GAO recently published two bid protest decisions that address the issue of when contractors may rely on the past performance or experience of a contractor’s teaming partners, and how agencies can restrict that reliance. These two decisions demonstrate the importance of thoroughly reviewing solicitations to see how an agency plans to evaluate past performance and the experience of partners, teammates, and subcontractors.

The first decision, Ekagra Partners, LLC, discussed the limits an agency can place on the experience projects submitted by mentor-protégé joint ventures (JVs). The Ekagra protest challenged GSA’s solicitation terms for the One Acquisition Solution for Integrated Services (OASIS) IDIQ contract. Only small businesses (or mentor-protégé JVs) could compete for the contract.

The RFP had two limitations regarding the submission of relevant experience projects. First, the solicitation provided that where a small business mentor-protégé JV submitted a proposal, the JV could rely on the experience of the large business mentor firm for only a portion of the required experience. Second, the solicitation restricted JV offerors from forming a contractor teaming arrangement in which the offeror relied on the experience of subcontractors that were not one of the JV members. As for the first restriction, GAO found no basis to sustain the protest, but sustained the protest for the second on the grounds that the restriction was unreasonable.

Ekagra argued that the first restriction was inconsistent with statutory and regulatory provisions regarding mentor-protégé small business joint ventures, and that the agency did not provide a reasonable explanation for the restriction. GAO agreed with GSA and SBA’s argument that nothing in statute or regulation prohibits an agency from limiting the experience that may be submitted by one of the members of a mentor-protégé JV. GAO further concluded that GSA offered a reasonable justification for the restriction: allowing a mentor-protégé joint venture to “rely primarily upon the qualifications of their Other Than Small team members’ experience, without any limitation or restriction,” would give the JV a “fundamentally unfair competitive advantage” over small businesses that are not part of such joint ventures.

GAO sustained the protestor’s argument as to the second restriction. The restriction stated that individual prime contractors could rely on the experience of their subcontractors but that JVs could not rely on the experience of their subcontractors.
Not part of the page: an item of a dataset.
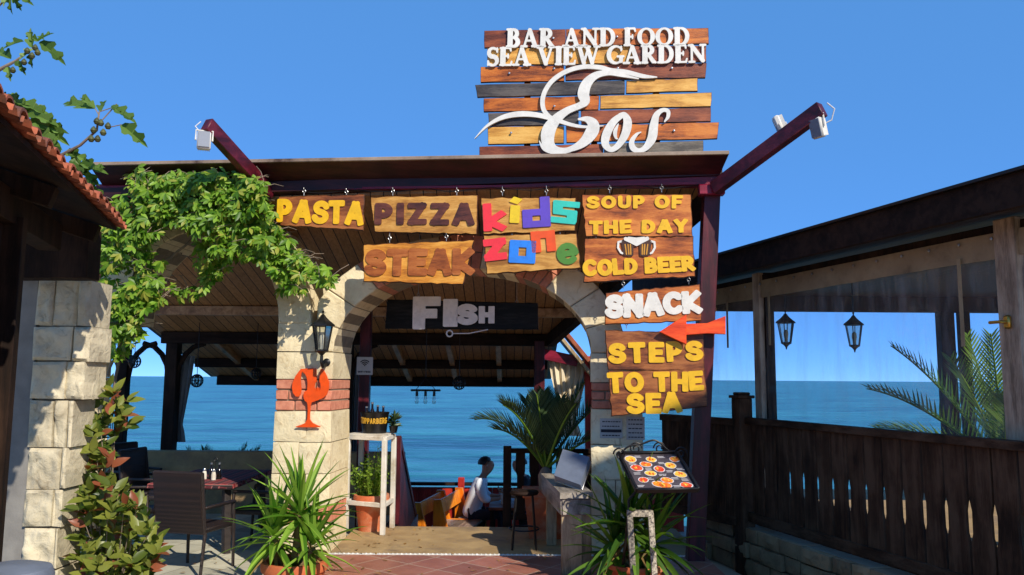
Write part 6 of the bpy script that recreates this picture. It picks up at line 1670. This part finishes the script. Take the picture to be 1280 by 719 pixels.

GSA’s justification for the limitation was that inclusion of the challenged term was reasonable because it avoided “significant administrative burdens” in assessing the offerors documentation. GAO found this justification insufficient and the restriction unreasonable.

The second GAO decision, Apogee Engineering, LLC, considered a protest in which an agency highly evaluated a company that had relied on its subcontractor for experience with one important element of the solicited work. GAO rejected the protestor’s argument that it was improper for the agency to consider the subcontractor’s past performance, stating that the RFP failed to address or prohibit the evaluation of subcontractor past performance. The FAR states that past performance evaluations should take into account the past performance of subcontractors that will perform major or critical aspects of a requirement. As such, GAO found that the agency reasonably considered the subcontractor’s experience by assigning an “exceptional” rating to the offeror’s experience/past performance.